The Frame Generation technology (that inserts frames interpolated from the game’s frames that aren’t rendered by the actual game), which until now has been referred to as DLSS 3, will still require the dedicated hardware of GeForce RTX 4000 graphics cards. The announcement of DLSS 3.5 does not mean that you will now get Frame Generation with GeForce RTX 2000 and 3000 generation graphics cards. In that regard, the designation chosen by Nvidia isn’t very fortunate.
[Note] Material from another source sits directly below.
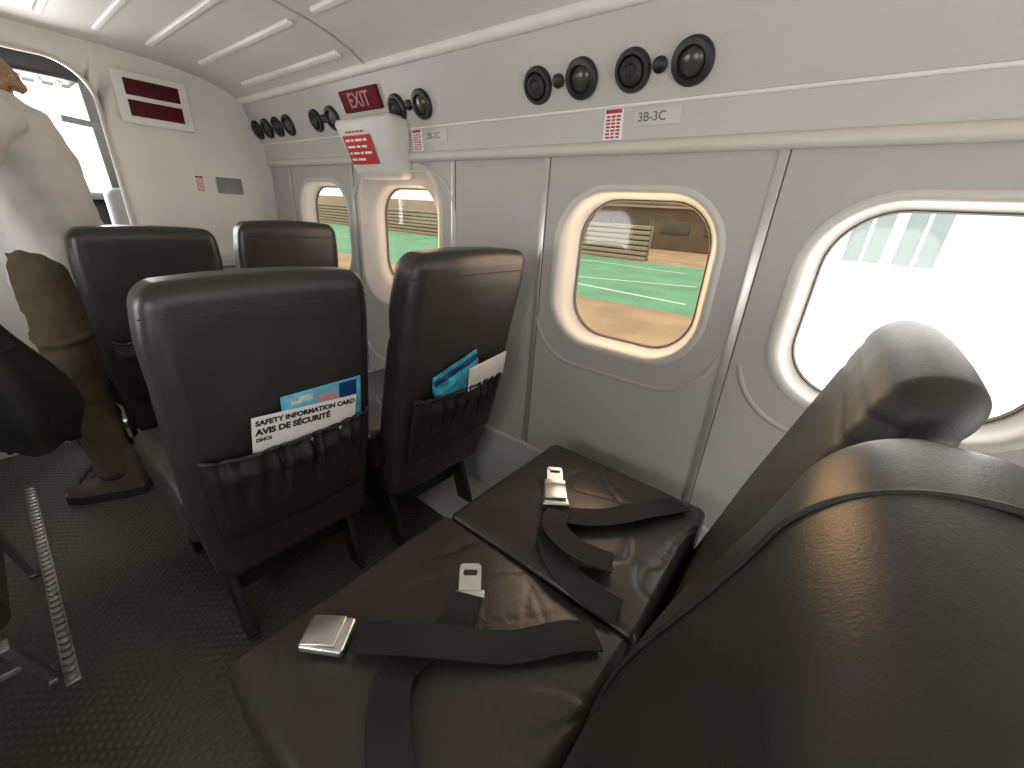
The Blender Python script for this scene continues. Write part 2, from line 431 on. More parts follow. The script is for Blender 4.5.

Více: S RTX 4000 přichází Nvidia DLSS 3. Nová generace AI upscalingu generuje snímky, obchází limit CPU

In fact, DLSS 3.5 in terms of Ray Recontruction does not even require that DLSS 3 image generation be used at the same time, even though Nvidia’s diagram of how it works lists both of these techniques in the overall DLSS 3.5 “flowchart”. However, Ray Reconstruction needs DLSS 2.x to be active at the same time, in order to be able to do the joint AI denoising-upscaling.

In games in the autumn

According to Nvidia, the technology should appear in Cyberpunk 2077, of which the company showed a demo. It should also be seen in the Portal remake with raytracing effects and Allan Wake 2.

For games, that’s it for now, the other software stated to be getting the feature is related to graphics rendering outside of games – Chaos Vantage, D5 Render and the Nvidia Omniverse framework. These titles should be available in the autumn, so we won’t have to wait too long for the chance to test this.